The manner of the result and the performance of the referee would prompt a brawl in the tunnel, during which a 17-year-old Cesc Fabregas would heroically lob a pizza at Ferguson’s head. It would be dubbed the Battle of the Buffet.

Arsenal and Manchester United would meet again in that season’s FA Cup Final. We were shit that day. Utterly diabolical. Arguably the most boring Wenger performance I’ve ever witnessed. We won on penalties though. Patrick Vieira scored with his final kick for the club against his nemeses - stick that up your bollocks, Roy Keane.

Newly awash with money and the talents of Jose Mourinho, Chelsea would break the Premier League duopoly in 2005. The Portuguese’s emergence effectively ended the rivalry between Arsenal and United, ushered in a new era, a new feud - Fergie versus the tycoons. It seems a strangely poetic end that Wenger will manage his final game against Manchester United with Mourinho in the opposite dugout.

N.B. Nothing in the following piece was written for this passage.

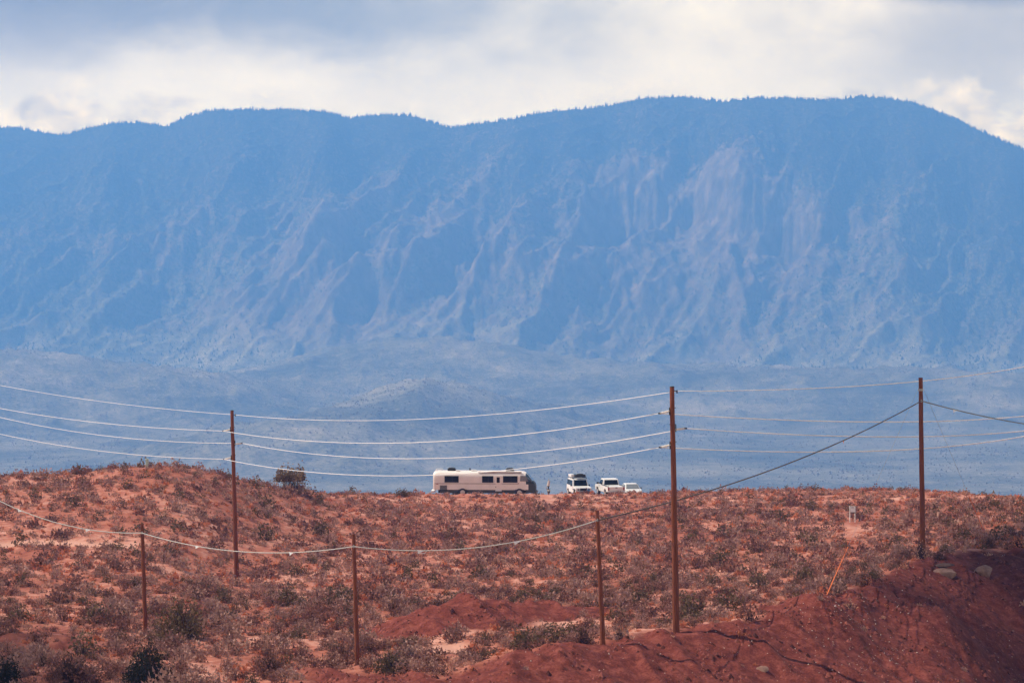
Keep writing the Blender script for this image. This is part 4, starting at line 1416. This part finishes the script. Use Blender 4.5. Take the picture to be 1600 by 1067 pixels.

As Arsenal lost touch with his United side, Ferguson’s hostility towards Wenger cooled. He no longer saw him as an adversary. When United thrashed Arsenal 8-2 in 2011, the Scot didn’t even take the opportunity to gloat. Instead, he leapt to his former rival’s defence. “I think it is unfair to criticise him. The job he’s done for Arsenal and the philosophy he has… It’s a cynical world now and when you lose a few games the judges come out.”

The Scot would claim five more Premier League titles and retire as champion. To add insult to injury and as a final flourish, Fergie would use his final season to poach Robin van Persie from the Gunners, and it was the Dutchman’s 30 goals which all but single-handedly powered them to the league title.

Arsène Wenger would never win the Premier League again. It feels weird writing that in the past tense. 

When it was announced the Wenger will step down come the end of the season, Ferguson reacted to the news of his old foe’s departure with great affection. “He is, without doubt, one of the greatest Premier League managers and I am proud to have been a rival, a colleague and a friend to such a great man.”